Although the justices refused to hear oral
arguments from anyone but attorney's for the two women seeking the divorce, the
court sought out and accepted legal briefs from socially conservative groups,
the governor and the attorney general.
In separate briefs Gov. Don Carcieri and Attorney
General Patrick C. Lynch each argued that that the two issues - marriage and
divorce - can be considered separately.
But even though they agreed the issue of marriage
and that of divorce could be examined by the justices separately they also
spelled out differing views on same-sex marriage.
"Marriage as a legal union of one man and
one woman is clearly the bedrock of Rhode Island family law," said the
brief submitted by Carcieri, a Republican and a Roman Catholic.
Lynch who also is Catholic but a Democrat told
the court that "the crucial issue is whether there is a public policy in
this state that is so strong it will require Rhode Island to except same-sex
marriages from the traditional respect and recognition it has shown to laws of
its sister states."
His brief goes on to argue that "Rhode
Island’s case law and legislative enactments do not support such a
finding."
Lynch, in his brief argued that under the comity
provisions of the US Constitution, gay marriages from areas where they currently
are legal must be considered legal in Rhode Island.
In its brief to the court the conservative Family
Research Council argued that just because there is no specific law banning
same-sex marriage it does not mean the state can hear the case.
"Following the logic of the appellants and
their supporters, man/animal marriage and man/deceased woman marriage must be
permitted under Rhode Island law simply because the General Assembly has not
expressly prohibited it," the brief said.

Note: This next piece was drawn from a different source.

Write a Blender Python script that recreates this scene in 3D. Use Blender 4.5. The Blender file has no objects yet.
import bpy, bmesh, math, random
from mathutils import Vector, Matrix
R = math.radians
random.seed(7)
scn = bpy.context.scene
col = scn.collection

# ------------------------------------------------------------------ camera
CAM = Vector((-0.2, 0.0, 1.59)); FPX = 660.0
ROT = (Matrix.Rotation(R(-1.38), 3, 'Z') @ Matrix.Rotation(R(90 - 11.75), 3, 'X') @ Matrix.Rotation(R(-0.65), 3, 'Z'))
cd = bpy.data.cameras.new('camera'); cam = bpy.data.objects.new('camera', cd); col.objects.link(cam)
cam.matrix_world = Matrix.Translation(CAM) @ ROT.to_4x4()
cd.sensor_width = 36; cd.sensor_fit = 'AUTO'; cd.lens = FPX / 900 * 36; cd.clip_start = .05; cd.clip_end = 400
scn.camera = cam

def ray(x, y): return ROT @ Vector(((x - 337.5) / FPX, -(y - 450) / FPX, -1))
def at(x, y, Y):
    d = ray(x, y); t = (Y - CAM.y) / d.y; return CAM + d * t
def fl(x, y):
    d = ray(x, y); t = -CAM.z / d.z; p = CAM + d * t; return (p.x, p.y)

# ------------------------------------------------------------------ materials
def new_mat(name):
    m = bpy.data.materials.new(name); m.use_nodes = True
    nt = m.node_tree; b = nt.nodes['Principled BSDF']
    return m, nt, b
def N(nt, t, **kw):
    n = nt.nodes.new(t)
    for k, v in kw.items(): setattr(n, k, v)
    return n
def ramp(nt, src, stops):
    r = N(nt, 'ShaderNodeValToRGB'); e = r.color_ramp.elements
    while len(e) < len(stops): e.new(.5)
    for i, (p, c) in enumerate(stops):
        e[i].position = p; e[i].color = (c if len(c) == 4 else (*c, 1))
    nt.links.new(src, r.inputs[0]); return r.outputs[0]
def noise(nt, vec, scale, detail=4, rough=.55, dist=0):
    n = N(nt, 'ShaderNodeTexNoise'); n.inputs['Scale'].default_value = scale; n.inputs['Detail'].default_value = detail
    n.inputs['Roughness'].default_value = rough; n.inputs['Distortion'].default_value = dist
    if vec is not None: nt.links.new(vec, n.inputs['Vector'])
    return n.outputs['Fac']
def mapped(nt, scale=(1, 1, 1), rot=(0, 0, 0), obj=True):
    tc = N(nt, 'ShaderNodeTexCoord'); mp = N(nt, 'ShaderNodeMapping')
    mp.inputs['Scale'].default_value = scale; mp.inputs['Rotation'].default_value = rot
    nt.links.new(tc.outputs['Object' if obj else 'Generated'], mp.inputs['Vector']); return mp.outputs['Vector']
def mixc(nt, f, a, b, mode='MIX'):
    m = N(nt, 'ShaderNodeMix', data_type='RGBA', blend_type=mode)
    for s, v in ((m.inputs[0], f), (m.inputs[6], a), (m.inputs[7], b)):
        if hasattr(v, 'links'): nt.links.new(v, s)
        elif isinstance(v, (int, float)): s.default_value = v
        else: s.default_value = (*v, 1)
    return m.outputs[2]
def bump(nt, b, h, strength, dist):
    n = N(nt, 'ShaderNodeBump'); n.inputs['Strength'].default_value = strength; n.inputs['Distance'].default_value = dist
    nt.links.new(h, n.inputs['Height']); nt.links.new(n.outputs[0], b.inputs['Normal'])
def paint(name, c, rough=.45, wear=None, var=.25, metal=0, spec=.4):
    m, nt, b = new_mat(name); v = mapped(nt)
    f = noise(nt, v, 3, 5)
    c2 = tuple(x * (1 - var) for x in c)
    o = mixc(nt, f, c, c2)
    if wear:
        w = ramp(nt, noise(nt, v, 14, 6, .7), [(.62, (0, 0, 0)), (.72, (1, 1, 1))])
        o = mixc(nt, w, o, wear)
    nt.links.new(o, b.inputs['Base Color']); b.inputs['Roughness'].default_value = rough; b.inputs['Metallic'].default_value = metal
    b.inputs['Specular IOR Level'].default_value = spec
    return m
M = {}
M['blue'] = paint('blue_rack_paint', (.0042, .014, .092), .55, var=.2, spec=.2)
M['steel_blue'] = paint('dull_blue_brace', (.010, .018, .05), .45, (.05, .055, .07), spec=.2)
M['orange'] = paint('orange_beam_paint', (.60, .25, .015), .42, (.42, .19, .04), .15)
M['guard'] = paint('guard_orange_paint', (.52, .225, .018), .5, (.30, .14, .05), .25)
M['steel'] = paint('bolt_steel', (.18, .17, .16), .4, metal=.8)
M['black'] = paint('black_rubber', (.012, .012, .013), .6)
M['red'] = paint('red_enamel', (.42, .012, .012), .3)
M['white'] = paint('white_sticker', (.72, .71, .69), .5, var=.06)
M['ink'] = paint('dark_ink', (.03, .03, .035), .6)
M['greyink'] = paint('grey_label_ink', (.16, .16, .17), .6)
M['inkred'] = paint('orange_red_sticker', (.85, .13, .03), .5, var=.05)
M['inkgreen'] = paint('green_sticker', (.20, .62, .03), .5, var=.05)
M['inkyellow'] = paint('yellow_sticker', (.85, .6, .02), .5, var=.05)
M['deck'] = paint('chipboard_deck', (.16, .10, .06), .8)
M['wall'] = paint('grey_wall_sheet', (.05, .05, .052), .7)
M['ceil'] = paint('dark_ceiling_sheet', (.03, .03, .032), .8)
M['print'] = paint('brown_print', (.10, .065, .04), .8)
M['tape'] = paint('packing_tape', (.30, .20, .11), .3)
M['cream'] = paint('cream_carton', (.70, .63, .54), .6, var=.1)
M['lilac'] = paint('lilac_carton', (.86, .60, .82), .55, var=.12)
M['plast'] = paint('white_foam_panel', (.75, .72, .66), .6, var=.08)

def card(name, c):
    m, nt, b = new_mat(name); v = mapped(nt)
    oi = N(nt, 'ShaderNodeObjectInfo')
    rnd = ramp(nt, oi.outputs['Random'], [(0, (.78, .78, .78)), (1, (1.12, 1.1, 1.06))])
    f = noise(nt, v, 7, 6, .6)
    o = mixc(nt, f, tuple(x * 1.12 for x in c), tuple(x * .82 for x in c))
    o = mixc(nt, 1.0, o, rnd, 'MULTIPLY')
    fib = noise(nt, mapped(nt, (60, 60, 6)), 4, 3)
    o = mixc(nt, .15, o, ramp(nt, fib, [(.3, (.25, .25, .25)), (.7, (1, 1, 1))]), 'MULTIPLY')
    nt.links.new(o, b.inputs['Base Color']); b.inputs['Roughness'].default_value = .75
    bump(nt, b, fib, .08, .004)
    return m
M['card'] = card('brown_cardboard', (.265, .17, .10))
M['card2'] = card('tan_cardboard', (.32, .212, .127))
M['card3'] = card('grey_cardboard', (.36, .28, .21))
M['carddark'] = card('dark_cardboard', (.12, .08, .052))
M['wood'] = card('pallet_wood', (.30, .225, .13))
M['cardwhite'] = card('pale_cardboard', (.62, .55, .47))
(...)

The Alliance Defense Fund, another conservative
group that regularly fights LGBT issues invoked Lewis Carroll's book in which
Humpty Dumpty says: "When I use a word, it means just what I choose it to
mean — neither more nor less."
"Appellants and their supporting cast have
taken the Humpty Dumpty approach to the term ‘marriage,’ nowhere defining
what they mean by it, obviously assuming it means something other than a union
of a man and a woman, and using it with a malleability never contemplated by the
judicial decisions they cite,” the brief said. “This is unequivocally true
for Rhode Island. ‘Marriage’ in Rhode Island is not ambiguous and only means
the union of one man and one woman — no more and no less," the ADF brief
said.
The court gave no indication when it would rule.